• [Information shown]
━━━━━━━━━━━━━━━━━━━━━━━━━━━━━━
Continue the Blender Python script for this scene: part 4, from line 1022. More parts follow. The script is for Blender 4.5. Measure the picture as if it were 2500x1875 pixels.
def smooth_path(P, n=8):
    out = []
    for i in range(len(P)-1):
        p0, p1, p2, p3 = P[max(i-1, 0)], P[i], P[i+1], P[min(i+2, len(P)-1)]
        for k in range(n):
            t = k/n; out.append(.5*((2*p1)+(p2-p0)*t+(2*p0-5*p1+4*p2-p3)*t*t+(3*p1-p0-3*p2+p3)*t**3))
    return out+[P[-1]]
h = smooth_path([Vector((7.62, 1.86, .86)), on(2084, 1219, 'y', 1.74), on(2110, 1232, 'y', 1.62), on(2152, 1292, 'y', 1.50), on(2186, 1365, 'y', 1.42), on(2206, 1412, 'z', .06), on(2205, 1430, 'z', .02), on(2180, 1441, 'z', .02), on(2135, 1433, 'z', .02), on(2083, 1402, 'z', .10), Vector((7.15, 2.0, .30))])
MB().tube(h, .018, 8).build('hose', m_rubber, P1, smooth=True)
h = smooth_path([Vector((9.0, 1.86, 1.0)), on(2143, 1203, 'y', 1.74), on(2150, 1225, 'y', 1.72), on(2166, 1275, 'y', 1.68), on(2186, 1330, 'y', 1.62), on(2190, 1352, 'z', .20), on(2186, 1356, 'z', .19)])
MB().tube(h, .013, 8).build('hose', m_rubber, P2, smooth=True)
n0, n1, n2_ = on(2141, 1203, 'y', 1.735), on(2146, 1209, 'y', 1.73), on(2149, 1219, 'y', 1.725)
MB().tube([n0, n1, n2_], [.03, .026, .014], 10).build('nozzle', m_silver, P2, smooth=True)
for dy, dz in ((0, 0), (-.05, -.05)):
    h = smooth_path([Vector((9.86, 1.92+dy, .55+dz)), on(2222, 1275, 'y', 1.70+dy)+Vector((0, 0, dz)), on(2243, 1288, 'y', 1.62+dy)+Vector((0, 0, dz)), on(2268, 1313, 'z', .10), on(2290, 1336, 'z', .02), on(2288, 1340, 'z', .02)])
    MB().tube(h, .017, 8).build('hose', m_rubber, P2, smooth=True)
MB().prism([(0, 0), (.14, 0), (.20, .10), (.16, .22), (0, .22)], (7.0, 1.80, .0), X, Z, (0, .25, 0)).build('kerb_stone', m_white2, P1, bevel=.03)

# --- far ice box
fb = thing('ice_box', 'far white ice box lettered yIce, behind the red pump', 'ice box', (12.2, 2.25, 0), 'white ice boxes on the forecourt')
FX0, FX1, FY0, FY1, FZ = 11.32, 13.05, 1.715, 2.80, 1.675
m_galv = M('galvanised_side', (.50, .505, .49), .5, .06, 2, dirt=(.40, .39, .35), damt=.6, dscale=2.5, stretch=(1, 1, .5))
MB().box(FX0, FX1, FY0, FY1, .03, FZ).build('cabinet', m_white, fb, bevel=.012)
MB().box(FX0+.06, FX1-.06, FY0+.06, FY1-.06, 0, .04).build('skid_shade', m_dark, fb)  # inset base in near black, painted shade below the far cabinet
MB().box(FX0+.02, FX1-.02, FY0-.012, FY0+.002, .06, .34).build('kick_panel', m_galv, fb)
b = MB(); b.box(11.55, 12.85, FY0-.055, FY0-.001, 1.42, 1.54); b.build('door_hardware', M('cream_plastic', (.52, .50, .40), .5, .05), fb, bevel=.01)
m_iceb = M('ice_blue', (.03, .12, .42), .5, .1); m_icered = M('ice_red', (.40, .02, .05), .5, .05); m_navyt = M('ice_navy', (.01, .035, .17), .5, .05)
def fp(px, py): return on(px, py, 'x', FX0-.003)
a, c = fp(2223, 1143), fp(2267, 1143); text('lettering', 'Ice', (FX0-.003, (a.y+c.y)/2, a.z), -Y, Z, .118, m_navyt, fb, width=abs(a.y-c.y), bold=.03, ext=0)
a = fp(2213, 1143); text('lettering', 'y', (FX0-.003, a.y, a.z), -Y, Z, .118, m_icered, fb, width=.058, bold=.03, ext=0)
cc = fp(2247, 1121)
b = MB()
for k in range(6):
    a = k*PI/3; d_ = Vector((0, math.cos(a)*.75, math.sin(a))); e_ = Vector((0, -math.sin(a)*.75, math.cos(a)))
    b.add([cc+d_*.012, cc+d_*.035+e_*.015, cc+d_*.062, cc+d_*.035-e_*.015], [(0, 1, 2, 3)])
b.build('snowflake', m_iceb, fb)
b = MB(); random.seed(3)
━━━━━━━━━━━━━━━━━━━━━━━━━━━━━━
• [Problem requirements] Print only the lines from the top of the data above down to the line holding "m_white2, P1, bevel=.03)", inclusive.

• [Worked solution]
Continue the Blender Python script for this scene: part 4, from line 1022. More parts follow. The script is for Blender 4.5. Measure the picture as if it were 2500x1875 pixels.
def smooth_path(P, n=8):
    out = []
    for i in range(len(P)-1):
        p0, p1, p2, p3 = P[max(i-1, 0)], P[i], P[i+1], P[min(i+2, len(P)-1)]
        for k in range(n):
            t = k/n; out.append(.5*((2*p1)+(p2-p0)*t+(2*p0-5*p1+4*p2-p3)*t*t+(3*p1-p0-3*p2+p3)*t**3))
    return out+[P[-1]]
h = smooth_path([Vector((7.62, 1.86, .86)), on(2084, 1219, 'y', 1.74), on(2110, 1232, 'y', 1.62), on(2152, 1292, 'y', 1.50), on(2186, 1365, 'y', 1.42), on(2206, 1412, 'z', .06), on(2205, 1430, 'z', .02), on(2180, 1441, 'z', .02), on(2135, 1433, 'z', .02), on(2083, 1402, 'z', .10), Vector((7.15, 2.0, .30))])
MB().tube(h, .018, 8).build('hose', m_rubber, P1, smooth=True)
h = smooth_path([Vector((9.0, 1.86, 1.0)), on(2143, 1203, 'y', 1.74), on(2150, 1225, 'y', 1.72), on(2166, 1275, 'y', 1.68), on(2186, 1330, 'y', 1.62), on(2190, 1352, 'z', .20), on(2186, 1356, 'z', .19)])
MB().tube(h, .013, 8).build('hose', m_rubber, P2, smooth=True)
n0, n1, n2_ = on(2141, 1203, 'y', 1.735), on(2146, 1209, 'y', 1.73), on(2149, 1219, 'y', 1.725)
MB().tube([n0, n1, n2_], [.03, .026, .014], 10).build('nozzle', m_silver, P2, smooth=True)
for dy, dz in ((0, 0), (-.05, -.05)):
    h = smooth_path([Vector((9.86, 1.92+dy, .55+dz)), on(2222, 1275, 'y', 1.70+dy)+Vector((0, 0, dz)), on(2243, 1288, 'y', 1.62+dy)+Vector((0, 0, dz)), on(2268, 1313, 'z', .10), on(2290, 1336, 'z', .02), on(2288, 1340, 'z', .02)])
    MB().tube(h, .017, 8).build('hose', m_rubber, P2, smooth=True)
MB().prism([(0, 0), (.14, 0), (.20, .10), (.16, .22), (0, .22)], (7.0, 1.80, .0), X, Z, (0, .25, 0)).build('kerb_stone', m_white2, P1, bevel=.03)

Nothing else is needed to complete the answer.